I was able to sit and relax in the sun with the use of our baby monitor during naps! Yes! Traveling with a 5 mo. old can be a vacation!
Just ask for your hotel room to be on the side of the pool, closest to the pool/beach, etc so your wireless leash doesn't fall short!


We've had cabins at state parks that were close enough to use the baby monitor. Not only for the baby either-- "We're back from hiking, if anyone wants to come over for a watermelon!" Walkie talkies would have worked for that purpose, but our baby couldn't quite use them yet!


We always get a 2 bedroom suite, as for me having extra doors connecting to the hallway always make me nervous. I always bring the baby monitors too, they work well there.
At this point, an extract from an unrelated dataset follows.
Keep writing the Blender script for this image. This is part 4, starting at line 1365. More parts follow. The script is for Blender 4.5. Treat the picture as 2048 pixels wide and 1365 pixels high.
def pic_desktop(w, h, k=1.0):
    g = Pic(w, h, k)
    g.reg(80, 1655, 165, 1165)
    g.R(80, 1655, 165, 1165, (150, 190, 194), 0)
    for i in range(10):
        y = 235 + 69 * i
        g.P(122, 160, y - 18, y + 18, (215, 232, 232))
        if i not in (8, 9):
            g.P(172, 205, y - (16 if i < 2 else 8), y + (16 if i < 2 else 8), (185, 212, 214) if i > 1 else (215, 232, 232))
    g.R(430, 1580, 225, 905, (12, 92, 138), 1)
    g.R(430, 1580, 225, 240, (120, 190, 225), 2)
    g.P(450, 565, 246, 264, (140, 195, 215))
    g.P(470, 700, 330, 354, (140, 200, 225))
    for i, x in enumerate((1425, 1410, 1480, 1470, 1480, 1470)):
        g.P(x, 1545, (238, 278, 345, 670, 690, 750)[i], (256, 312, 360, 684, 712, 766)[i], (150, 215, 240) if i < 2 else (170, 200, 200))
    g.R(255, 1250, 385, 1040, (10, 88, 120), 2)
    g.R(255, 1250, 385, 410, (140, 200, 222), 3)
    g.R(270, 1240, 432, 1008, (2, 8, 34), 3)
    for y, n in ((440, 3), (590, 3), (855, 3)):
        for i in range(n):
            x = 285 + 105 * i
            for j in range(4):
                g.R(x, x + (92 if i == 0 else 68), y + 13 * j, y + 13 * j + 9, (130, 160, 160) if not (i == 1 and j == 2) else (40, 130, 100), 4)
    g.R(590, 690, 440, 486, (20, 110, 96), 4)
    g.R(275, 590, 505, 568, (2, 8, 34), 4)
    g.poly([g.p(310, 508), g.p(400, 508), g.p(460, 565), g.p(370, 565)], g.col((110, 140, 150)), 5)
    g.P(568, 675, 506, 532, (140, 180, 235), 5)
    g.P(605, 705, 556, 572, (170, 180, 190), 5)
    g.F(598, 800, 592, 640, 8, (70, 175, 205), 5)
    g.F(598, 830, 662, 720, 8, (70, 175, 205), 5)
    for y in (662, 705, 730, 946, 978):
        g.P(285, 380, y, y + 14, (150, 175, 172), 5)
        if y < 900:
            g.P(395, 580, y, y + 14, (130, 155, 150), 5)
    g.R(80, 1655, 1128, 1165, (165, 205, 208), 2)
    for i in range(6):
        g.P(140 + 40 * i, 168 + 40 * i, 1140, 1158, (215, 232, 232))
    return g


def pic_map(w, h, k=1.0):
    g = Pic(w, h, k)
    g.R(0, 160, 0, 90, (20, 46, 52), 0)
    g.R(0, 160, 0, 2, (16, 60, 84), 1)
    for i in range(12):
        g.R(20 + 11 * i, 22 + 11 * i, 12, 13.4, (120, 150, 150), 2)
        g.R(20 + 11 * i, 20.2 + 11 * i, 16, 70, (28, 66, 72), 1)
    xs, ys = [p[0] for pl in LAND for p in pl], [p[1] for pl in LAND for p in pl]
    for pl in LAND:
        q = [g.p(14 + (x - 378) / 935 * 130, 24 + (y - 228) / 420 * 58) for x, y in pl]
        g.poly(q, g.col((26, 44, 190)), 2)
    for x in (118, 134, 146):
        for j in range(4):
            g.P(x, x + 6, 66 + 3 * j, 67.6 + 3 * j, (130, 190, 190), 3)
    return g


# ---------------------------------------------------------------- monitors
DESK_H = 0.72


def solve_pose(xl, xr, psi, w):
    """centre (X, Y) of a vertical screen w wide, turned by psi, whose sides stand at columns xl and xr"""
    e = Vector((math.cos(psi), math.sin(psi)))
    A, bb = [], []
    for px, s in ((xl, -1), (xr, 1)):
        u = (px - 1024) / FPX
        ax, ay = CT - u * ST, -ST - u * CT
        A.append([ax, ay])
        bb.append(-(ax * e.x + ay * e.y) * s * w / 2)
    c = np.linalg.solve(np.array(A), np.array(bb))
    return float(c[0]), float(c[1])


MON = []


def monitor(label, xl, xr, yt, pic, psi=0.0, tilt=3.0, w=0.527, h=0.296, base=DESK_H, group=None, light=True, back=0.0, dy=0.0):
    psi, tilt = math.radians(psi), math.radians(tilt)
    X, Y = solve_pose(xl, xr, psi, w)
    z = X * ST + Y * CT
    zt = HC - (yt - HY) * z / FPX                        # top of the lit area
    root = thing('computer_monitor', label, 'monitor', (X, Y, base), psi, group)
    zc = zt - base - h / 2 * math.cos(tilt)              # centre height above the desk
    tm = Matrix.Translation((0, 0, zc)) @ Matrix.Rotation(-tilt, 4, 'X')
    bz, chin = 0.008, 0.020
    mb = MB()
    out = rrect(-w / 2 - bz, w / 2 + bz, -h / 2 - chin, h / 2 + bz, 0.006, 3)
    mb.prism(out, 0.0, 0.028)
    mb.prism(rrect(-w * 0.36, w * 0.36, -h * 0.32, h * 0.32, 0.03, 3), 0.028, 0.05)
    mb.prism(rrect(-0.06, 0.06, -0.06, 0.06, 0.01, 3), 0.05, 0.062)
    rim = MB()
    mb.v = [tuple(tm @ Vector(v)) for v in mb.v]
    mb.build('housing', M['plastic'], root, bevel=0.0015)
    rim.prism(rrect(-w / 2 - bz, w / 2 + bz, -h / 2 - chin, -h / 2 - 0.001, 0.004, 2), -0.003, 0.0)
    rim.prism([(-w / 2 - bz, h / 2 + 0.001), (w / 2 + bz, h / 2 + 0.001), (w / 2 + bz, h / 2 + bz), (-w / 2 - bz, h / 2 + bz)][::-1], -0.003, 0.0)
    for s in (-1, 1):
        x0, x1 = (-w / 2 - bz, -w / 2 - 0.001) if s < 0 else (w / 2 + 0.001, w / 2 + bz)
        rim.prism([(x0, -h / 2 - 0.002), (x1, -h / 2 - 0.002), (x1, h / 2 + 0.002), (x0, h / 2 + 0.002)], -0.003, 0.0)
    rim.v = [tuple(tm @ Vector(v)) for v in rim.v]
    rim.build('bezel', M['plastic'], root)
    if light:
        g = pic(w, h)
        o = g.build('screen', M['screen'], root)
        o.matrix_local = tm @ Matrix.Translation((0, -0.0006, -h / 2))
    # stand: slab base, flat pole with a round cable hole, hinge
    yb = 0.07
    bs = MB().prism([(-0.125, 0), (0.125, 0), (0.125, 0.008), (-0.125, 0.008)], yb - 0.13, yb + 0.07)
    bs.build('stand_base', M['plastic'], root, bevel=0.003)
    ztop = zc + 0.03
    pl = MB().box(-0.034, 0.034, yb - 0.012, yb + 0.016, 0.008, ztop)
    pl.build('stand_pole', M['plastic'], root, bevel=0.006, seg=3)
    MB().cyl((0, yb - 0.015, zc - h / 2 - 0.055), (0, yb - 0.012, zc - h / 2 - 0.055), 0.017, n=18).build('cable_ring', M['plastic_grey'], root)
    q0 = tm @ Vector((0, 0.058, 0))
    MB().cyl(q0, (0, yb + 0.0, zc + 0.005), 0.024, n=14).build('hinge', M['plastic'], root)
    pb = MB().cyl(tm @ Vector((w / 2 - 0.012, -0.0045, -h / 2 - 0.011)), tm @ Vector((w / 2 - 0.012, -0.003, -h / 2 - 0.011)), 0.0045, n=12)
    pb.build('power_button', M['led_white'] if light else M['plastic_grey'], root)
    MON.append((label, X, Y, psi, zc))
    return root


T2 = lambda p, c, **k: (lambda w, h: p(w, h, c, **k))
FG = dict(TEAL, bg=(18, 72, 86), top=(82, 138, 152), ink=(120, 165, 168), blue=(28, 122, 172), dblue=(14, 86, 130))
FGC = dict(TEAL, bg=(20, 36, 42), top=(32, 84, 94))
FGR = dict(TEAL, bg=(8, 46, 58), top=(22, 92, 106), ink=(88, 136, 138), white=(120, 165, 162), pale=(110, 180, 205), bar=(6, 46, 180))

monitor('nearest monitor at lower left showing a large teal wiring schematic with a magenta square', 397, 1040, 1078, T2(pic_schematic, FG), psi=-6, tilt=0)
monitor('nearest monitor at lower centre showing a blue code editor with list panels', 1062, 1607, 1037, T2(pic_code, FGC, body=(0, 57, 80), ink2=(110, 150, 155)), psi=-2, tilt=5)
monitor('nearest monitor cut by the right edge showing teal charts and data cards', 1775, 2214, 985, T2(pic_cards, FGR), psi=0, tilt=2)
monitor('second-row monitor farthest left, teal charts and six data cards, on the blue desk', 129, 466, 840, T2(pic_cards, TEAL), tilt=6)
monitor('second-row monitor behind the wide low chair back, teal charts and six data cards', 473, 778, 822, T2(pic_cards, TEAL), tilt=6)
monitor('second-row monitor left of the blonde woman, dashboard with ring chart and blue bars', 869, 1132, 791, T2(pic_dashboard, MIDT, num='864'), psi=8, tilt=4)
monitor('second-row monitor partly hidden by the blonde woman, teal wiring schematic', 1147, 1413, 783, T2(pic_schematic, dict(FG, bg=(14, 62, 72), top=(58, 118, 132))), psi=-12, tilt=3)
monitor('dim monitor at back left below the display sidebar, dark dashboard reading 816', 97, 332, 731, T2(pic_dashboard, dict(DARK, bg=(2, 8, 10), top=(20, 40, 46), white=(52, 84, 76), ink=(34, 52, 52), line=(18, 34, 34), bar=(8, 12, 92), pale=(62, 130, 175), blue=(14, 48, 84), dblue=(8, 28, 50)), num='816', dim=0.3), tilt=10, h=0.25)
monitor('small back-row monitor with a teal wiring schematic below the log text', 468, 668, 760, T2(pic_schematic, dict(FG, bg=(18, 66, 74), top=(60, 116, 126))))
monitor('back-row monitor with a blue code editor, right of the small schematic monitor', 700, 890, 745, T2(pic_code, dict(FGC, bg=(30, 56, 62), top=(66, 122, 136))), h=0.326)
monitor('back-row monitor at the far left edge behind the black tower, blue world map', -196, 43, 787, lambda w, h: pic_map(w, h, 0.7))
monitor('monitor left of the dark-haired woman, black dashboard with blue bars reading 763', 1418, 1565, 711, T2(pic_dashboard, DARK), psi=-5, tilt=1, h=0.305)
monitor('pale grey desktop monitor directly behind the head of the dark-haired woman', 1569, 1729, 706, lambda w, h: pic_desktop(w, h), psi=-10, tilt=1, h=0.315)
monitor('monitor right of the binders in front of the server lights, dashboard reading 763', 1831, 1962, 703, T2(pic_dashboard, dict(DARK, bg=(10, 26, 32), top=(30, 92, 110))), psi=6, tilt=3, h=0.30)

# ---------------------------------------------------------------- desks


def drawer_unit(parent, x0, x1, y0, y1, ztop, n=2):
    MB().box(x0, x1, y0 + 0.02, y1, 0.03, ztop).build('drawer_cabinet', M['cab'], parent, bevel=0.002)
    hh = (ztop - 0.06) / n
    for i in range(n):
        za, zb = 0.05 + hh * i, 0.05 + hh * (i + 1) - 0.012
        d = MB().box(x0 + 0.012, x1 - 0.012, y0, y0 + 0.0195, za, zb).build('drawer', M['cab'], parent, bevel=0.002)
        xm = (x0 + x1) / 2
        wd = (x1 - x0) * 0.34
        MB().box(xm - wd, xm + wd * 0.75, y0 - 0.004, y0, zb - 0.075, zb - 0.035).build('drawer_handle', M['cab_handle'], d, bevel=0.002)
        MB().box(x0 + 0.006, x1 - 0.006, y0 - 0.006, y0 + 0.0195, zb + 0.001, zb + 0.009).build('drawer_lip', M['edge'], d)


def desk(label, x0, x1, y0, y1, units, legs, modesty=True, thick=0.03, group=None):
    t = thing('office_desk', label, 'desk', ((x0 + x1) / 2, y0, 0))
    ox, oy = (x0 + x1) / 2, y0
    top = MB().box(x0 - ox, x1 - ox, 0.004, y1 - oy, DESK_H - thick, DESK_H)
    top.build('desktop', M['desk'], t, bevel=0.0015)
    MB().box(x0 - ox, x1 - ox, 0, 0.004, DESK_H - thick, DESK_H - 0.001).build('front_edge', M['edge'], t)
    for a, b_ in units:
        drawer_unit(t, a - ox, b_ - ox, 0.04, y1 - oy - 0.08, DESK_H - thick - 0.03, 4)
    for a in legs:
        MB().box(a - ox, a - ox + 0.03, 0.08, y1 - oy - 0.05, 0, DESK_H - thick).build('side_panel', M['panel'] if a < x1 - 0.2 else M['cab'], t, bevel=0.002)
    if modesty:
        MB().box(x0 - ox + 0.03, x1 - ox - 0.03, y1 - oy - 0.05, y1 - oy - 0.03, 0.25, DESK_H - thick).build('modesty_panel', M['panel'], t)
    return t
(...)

When we travel in the UK, we tend to stay in pubs (many UK pubs also run bed & breakfast accomodation). With a decent radius (about 20m, I think) to the baby monitor coverage, it meant that we could put our daughter to bed, go downstairs, have a couple of beers and a meal, and chill out - while only renting a single room.


An alternative to the baby monitor is to use the hotel phones. What you do is call the second room and put both phones on speaker. Then you mute the room in which you need to listen. Make sure you turn up the volume.

Another alternative is to use a cell phone. A lot of services have free minutes calling in your family or after 7. So simply call the second cell phone and put the first one on speaker or use an ear piece and carry it around. This is good for the sleeping child in the car seat. When you arrive at the grandparents house you don't have to wake her up, you simple wait for the cries.

I have used both of this hacks on several occasions and they work like a champ.


A word of caution. I recently considered booking adjacent hotel rooms for a family vacation. I called the hotel & was told that they could put a note on the reservation, but they couldn't guarantee that the rooms would be adjacent or even on the same floor of the hotel. I opted to reserve a suite instead rather than risk everyone ending up in a single standard hotel room.